I'm putting the novel through its paces one last time before the next time. I have lost track of time and calendar. There are early-morning dogwalks. When I remember to stock the cooler, there is ice and beer. There's a cistern of coffee in the fridge for iced coffee. At some point I acquired a new pair of shoes. I'm wearing an old lucky hat. My dreams have gone haywire. I wake up tired.

Maybe it will never rain again.

Friday, June 3, 2011

One Year.

One wee ranting complaint and what do we get? A morning that hung onto the sixties and is still, however barely, hanging onto the seventies, and you could feel this coming even last night, late evening, just after sundown, when the humidity dropped down into the thirty percent range. There was a breeze. And then this morning: Yardwork. Dogwalk. Porch. Coffee that somehow did not require ice, though there is a pitcher now fridged for just such a purpose. If this were summer, I told the Toad on his way to prepreschool, then I'd have no concerns. Hell, it felt like that first crispish September morning out there. Or maybe it felt like what June is supposed to be, used to be, here on the Piedmont.

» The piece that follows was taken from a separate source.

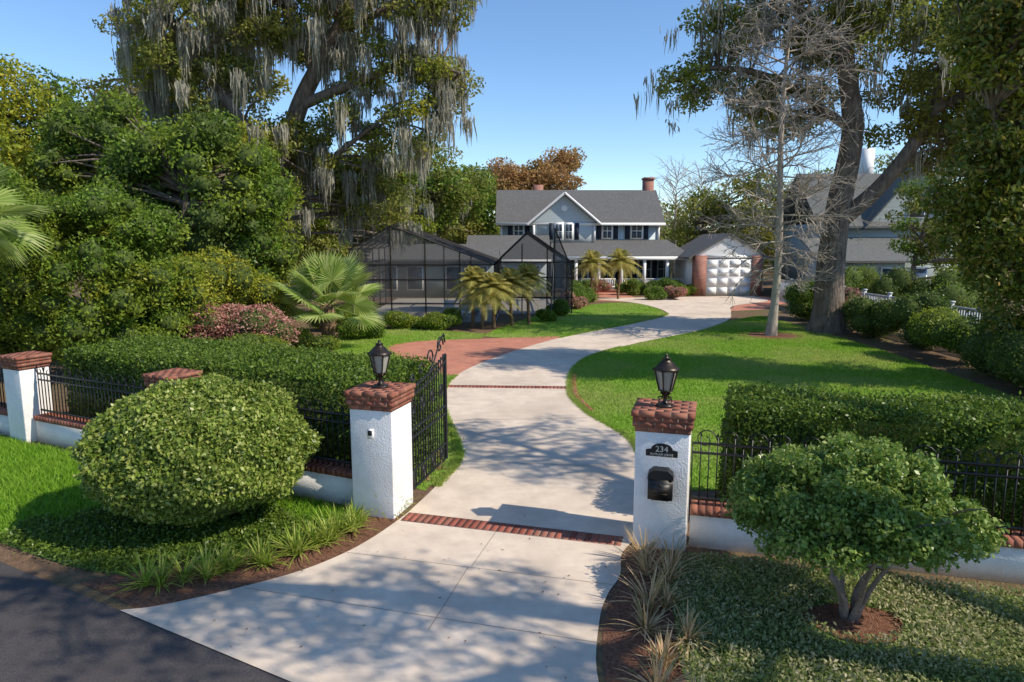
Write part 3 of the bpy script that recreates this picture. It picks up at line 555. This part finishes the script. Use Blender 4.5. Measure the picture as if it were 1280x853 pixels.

On the docket: cake-baking. His Honor the Toad turns one today. Last year this time: holy hell. This year this time: friends and fans of weather—of all weathers—I do not understand how we ended up with this child. And yet here he is, in this house. At times I still would have it every other way but this one, but the thing that's surprised me is that, at times, I'd have it no other way than the way it is. I did not know that would or could be me. I did not know.

Thursday, June 2, 2011

Gone Over.

Hot, my god, hot on top of hot, too hot to mow the lawn, and it doesn't matter, anyway, because it's too hot for the lawn to be mown, to dry, too risky, too likely that what'd be left out there would be twigs and kindling. So hot the sedum are wilting. So hot that standing or parking in the shade barely matters. I may have sunburned the Toad in five outdoor minutes in the big box plant section buying flowers, though it's far and away too hot to be potting anything up just now. Too hot to tie up the tomatoes which need tying badly, too hot even to put a beer in the freezer to drink on the porch here once it's quittin' time, because to drink on the porch in this heat would be lunacy. So hot that AMR, she of the reptilian blood, came in from reading outside to read inside. I have never seen her come in voluntarily during the heat. Not one time. It is the second day of June. It is 60ish days until we even see August. I called an HVAC company to ask about the upstairs A/C being unable to keep up and they said, yep, sounds right, and by the by it doesn't much make any difference, because the first they could see me would be at the end of the month, unless I get a full-system flameout. A bartender who lives in the neighborhood said six of his ten barstools were last night sat by persons with failed A/Cs. The gentleman who delivered our pizza Tuesday night said his window unit was crashed. I think the Toad passed out on the way home rather than falling asleep. He is upstairs in the upper seventies having a red-faced nap. This is ice-in-the-kiddie-pool weather. This is frozen margaritas. This is for god's sake do not turn the oven on. This is keep the blinds closed on the sun side of the house. I have found your global warming, you jackass politico science-phobic illiterates, and it is right here in the back yard.